MESOP IN DEPTH : Salvaging Syria’s Economy

 15 March 2016 – By David Butter – Associate Fellow, Middle East and North Africa Programme / CHATHAM HOUSE

While any meaningful reconstruction programme will require considerable external financial support, the reluctance of Western powers to challenge Assad has left his regime in a strong position to dictate terms, writes David Butter.

Summary –   Economic activity under the continuing conflict conditions in Syria has been reduced to the imperatives of survival. The central government remains the most important state-like actor, paying salaries and pensions to an estimated 2 million people, but most Syrians depend in some measure on aid and the war economy.
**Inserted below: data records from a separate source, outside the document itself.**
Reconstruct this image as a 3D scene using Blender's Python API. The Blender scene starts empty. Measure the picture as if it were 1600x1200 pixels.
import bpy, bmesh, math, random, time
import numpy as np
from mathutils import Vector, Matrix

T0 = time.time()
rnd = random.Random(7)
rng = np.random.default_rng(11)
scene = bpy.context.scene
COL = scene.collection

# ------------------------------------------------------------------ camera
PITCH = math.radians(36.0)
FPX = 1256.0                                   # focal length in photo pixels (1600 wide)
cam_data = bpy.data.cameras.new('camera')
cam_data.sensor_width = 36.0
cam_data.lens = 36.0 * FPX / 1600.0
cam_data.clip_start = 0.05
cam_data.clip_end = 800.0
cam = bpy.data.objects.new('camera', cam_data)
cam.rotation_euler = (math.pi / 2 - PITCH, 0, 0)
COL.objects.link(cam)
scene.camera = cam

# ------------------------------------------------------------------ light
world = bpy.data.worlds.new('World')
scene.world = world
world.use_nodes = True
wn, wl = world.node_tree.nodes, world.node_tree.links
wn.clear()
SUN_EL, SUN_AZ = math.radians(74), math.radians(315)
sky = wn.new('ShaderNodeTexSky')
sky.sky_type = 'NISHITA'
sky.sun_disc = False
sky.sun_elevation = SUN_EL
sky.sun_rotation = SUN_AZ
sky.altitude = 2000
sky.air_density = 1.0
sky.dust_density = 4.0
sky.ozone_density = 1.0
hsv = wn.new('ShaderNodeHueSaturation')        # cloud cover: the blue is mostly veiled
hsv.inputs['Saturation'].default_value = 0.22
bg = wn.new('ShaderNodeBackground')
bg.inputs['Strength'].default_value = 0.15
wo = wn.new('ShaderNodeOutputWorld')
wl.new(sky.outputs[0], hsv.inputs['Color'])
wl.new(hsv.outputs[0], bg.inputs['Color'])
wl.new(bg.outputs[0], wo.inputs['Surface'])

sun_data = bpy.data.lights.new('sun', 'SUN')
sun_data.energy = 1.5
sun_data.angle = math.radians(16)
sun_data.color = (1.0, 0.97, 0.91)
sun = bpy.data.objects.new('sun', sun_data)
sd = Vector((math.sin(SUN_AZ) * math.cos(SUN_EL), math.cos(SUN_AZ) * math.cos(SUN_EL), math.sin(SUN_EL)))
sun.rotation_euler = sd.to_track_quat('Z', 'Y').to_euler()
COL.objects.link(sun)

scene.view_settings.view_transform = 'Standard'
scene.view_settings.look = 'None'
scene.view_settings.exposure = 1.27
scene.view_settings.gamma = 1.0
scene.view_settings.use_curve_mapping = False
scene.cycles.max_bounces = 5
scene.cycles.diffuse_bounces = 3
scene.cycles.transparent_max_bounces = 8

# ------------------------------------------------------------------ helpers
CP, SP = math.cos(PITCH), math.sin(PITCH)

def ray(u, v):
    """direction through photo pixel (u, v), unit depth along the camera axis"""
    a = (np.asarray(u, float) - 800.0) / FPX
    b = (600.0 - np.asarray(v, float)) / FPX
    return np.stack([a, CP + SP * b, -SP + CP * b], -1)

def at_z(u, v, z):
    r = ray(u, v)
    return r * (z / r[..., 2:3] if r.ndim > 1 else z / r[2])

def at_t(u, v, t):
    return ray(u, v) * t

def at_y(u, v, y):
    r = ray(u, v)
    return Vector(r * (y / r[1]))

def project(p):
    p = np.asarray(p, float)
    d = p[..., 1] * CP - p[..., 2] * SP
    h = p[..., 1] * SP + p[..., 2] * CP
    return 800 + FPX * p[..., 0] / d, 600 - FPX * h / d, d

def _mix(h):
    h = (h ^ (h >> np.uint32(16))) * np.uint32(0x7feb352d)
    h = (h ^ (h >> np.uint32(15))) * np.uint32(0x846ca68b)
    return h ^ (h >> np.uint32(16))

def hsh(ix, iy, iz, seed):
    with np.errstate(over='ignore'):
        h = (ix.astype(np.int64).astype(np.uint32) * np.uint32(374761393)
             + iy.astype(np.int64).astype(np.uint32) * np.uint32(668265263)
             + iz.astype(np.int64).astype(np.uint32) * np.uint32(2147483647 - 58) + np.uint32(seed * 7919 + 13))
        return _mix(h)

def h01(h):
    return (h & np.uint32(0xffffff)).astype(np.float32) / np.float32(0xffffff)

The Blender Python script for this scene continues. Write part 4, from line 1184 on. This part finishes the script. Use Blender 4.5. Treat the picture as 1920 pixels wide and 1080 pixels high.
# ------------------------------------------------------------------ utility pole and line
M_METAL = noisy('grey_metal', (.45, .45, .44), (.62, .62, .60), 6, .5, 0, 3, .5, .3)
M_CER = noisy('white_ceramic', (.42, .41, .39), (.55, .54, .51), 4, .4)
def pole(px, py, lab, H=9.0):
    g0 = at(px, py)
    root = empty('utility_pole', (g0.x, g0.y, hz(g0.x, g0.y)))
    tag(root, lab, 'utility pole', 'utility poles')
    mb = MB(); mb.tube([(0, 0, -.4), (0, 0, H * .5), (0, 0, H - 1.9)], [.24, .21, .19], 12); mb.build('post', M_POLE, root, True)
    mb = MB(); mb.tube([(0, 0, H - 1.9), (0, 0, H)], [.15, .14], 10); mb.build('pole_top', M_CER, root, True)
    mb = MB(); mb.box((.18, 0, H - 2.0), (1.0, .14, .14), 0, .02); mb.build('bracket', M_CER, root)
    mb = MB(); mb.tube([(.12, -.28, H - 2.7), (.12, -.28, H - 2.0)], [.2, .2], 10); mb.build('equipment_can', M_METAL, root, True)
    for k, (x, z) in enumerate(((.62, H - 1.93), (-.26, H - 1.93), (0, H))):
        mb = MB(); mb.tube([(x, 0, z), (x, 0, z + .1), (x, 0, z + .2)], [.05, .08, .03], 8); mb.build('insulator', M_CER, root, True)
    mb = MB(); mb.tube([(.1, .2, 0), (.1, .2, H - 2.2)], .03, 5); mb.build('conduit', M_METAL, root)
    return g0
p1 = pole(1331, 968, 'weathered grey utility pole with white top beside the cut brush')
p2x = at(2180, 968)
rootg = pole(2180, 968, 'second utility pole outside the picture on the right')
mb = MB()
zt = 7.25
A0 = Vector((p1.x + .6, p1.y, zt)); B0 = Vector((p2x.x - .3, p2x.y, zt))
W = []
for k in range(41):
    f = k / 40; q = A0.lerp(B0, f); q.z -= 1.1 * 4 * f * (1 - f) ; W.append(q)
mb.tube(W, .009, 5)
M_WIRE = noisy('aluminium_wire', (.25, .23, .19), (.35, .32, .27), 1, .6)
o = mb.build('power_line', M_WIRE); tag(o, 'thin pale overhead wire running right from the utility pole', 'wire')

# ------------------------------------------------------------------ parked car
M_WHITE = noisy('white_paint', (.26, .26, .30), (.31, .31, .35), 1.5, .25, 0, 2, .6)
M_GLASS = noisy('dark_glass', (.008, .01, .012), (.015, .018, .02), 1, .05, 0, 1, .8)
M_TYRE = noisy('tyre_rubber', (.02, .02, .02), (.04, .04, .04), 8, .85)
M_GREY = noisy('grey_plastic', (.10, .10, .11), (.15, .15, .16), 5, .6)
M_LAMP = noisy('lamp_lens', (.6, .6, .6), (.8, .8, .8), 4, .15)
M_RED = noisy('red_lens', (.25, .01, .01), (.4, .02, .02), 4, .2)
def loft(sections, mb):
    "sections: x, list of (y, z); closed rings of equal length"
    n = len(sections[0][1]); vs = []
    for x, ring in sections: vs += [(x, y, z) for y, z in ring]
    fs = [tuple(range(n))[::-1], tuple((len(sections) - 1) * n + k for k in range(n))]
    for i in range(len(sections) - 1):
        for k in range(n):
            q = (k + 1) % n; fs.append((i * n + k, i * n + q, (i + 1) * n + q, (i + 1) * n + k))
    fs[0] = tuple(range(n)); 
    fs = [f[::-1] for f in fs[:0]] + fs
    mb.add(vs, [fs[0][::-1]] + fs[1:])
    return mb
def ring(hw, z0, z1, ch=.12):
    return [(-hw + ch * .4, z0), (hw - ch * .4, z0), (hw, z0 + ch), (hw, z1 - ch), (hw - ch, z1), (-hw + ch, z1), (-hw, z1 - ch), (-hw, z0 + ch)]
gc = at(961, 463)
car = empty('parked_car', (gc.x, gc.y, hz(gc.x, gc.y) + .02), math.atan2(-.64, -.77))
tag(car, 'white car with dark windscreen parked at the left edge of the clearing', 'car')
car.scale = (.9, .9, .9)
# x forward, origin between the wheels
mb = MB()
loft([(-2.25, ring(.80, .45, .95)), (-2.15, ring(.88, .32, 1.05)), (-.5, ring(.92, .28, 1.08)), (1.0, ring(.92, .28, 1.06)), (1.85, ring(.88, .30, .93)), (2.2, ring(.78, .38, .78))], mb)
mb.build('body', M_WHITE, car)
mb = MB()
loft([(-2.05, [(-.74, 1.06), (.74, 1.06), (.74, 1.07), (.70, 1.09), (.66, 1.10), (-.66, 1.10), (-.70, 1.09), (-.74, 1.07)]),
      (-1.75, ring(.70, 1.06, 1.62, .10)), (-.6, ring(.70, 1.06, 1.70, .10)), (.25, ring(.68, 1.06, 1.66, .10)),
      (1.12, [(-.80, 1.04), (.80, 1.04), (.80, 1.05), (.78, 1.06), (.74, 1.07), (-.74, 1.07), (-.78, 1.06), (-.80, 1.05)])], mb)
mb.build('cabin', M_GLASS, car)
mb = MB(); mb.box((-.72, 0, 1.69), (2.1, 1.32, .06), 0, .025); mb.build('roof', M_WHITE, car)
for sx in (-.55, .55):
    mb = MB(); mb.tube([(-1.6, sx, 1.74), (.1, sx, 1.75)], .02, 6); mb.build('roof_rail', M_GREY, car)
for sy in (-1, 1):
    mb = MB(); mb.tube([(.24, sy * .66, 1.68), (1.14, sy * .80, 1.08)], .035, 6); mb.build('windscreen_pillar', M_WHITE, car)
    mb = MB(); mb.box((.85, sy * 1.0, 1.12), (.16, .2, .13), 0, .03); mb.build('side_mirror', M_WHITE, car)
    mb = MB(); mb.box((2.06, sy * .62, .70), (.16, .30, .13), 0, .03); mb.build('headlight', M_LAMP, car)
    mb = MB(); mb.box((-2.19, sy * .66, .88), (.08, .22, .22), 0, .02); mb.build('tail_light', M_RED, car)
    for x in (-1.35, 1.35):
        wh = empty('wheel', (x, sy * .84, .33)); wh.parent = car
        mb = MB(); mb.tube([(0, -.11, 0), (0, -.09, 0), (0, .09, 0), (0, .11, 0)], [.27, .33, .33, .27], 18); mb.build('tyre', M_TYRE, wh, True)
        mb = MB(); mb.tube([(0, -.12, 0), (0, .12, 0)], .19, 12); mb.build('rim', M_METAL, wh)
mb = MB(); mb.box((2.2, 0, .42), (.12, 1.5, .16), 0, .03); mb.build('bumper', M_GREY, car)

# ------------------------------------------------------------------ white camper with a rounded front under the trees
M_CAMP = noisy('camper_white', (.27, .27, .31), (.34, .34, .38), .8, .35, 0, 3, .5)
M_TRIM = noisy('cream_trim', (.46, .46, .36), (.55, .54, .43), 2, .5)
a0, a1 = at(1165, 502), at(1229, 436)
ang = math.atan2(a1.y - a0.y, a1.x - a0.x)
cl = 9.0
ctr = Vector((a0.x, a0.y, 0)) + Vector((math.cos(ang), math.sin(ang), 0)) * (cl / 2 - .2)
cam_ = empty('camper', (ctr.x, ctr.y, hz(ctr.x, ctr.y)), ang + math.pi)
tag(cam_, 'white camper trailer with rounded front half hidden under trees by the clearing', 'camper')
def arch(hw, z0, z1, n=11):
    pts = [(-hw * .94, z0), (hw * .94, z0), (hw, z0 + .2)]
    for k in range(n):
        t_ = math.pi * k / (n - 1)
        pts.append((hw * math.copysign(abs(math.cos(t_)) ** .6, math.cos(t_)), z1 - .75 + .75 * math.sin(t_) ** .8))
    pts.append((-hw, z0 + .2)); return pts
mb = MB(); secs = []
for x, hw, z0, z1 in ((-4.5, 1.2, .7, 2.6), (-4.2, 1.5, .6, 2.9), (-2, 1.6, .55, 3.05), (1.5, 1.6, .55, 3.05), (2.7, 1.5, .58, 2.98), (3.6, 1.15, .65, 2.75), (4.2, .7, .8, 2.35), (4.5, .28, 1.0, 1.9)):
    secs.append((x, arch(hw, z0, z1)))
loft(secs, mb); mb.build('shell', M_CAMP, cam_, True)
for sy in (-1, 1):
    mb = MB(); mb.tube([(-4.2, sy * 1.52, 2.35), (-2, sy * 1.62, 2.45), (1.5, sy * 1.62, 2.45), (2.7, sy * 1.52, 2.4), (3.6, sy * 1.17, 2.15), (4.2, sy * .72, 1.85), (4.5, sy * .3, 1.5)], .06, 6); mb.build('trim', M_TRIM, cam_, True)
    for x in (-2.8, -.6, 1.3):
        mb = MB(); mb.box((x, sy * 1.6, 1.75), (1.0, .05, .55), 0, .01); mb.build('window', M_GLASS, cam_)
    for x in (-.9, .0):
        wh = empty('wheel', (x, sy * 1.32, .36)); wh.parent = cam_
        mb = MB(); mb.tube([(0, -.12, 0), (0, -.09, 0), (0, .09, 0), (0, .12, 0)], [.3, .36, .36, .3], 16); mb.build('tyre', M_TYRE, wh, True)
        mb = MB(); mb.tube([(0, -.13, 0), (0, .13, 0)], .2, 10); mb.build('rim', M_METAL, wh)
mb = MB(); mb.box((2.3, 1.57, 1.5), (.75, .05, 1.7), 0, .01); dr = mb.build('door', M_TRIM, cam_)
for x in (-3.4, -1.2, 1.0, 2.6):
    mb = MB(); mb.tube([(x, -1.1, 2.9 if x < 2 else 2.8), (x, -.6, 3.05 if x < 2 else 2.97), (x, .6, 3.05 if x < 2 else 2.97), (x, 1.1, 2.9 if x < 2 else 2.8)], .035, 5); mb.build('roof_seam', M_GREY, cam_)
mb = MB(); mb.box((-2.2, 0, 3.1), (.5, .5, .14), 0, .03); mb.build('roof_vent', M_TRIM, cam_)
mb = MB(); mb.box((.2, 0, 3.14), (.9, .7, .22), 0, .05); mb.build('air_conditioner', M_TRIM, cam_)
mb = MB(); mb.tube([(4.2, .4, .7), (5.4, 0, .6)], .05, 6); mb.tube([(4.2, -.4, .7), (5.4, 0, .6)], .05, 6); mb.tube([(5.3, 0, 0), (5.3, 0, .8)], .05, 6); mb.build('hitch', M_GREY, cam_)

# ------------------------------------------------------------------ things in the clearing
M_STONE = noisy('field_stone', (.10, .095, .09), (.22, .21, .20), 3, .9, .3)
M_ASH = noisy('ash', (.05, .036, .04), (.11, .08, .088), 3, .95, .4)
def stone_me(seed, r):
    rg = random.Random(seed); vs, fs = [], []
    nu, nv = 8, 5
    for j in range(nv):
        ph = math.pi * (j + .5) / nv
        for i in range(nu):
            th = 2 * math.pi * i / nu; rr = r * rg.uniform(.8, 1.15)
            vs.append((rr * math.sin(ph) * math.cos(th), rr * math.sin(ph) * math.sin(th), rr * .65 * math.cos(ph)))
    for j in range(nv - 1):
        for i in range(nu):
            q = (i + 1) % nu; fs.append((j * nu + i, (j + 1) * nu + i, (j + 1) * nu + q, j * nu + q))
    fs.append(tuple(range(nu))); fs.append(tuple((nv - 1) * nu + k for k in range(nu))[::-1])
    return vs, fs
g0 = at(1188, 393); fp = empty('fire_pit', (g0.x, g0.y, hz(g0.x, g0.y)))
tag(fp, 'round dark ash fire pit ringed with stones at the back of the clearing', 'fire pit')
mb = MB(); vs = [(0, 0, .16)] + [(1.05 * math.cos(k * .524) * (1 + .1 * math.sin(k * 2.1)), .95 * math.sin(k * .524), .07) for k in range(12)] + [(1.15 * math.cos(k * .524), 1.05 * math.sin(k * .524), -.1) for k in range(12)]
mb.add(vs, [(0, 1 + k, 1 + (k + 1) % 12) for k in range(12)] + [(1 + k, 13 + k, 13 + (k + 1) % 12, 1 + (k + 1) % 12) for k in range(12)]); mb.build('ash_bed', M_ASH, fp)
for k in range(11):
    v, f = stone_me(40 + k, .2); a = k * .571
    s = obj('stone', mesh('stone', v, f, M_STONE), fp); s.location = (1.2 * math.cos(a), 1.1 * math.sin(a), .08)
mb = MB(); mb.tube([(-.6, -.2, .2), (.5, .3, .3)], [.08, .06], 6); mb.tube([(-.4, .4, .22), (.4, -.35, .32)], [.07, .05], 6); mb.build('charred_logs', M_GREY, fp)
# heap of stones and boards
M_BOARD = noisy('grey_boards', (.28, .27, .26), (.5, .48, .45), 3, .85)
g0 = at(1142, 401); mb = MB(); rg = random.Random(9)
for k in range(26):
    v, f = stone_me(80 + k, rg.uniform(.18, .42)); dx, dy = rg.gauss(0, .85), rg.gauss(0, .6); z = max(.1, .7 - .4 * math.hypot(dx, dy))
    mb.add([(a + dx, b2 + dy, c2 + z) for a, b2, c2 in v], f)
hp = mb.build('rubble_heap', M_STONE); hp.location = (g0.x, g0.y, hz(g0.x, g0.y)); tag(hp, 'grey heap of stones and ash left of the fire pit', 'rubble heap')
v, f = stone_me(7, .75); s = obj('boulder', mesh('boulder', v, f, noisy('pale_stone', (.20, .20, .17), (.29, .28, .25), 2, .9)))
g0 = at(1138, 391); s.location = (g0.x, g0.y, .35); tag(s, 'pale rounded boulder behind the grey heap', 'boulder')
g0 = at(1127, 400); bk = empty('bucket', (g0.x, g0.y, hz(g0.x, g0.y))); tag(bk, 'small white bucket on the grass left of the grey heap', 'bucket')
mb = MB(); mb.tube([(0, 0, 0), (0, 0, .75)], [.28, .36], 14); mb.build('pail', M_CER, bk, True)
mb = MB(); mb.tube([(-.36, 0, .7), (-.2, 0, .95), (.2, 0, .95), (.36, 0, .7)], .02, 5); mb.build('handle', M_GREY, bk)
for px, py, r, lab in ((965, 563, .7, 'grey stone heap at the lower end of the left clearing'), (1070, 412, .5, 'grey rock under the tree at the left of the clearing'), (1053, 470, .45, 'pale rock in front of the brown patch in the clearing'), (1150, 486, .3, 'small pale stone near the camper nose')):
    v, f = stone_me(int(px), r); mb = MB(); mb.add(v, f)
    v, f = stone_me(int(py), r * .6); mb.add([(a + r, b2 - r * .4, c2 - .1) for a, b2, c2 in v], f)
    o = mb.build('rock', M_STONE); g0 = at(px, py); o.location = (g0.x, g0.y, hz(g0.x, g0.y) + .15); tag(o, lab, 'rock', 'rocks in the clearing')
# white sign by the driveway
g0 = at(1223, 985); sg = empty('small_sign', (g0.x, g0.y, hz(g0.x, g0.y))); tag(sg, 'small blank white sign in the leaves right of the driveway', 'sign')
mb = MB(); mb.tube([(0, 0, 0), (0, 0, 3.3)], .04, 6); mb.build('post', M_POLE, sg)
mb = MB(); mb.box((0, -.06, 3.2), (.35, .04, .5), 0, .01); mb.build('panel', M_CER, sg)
  • In the continued absence of a political solution to the conflict, ensuring that refugees and people in need within Syria are given adequate humanitarian support, including education, training and possibilities of employment, should be the priority for the international community.
  • The majority of Syrians still living in the country reside in areas under the control of President Bashar al-Assad’s regime, which means that a significant portion of donor assistance goes through Damascus channels.
  • Similarly, any meaningful post-conflict reconstruction programme will need to involve considerable external financial support to the Syrian government. Some of this could be forthcoming from Iran, Russia, the UN and, perhaps, China; but, for a genuine economic recovery to take hold, Western and Arab aid will be essential. While this provides leverage, the military intervention of Russia and the reluctance of Western powers to challenge Assad mean that his regime remains in a strong position to dictate terms for any reconstruction programme.
  • If a political transition leaves the main elements of the regime in place, this would not amount to a credible settlement in the eyes of a significant portion of the Syrian population, both within the country and in exile. Such an arrangement would allow for some ramping up of UN aid efforts, but it would not provide a sufficient basis for planning a long-term reconstruction programme in which international financial institutions could play a substantive role.
  • There is a risk that the West could become entangled in a web of political trade-offs in which economic aid is made conditional on concessions from Assad, while Assad seeks to make cooperation on the political settlement and in combating Islamic State of Iraq and Syria (ISIS) conditional on his receiving economic support. Western governments could come under increasing pressure to approve the channelling of reconstruction finance to the regime through multilateral agencies as a pragmatic means of providing humanitarian assistance and stemming the exodus of refugees.
  • In the face of such pressures, Western powers should focus on setting clear benchmarks, including political inclusion and strict monitoring of ceasefires, before consenting to lift sanctions on the Syrian government. Provision of direct budgetary assistance to the Syrian government should be made contingent on a high degree of transparency in the management of the state’s financial accounts.
  • These conditions must also include the right to offer economic support to communities that have established their own autonomous institutions in the course of the struggle against the regime. Otherwise there is a risk that the pre-2011 state structures will be reassembled in some mutated form.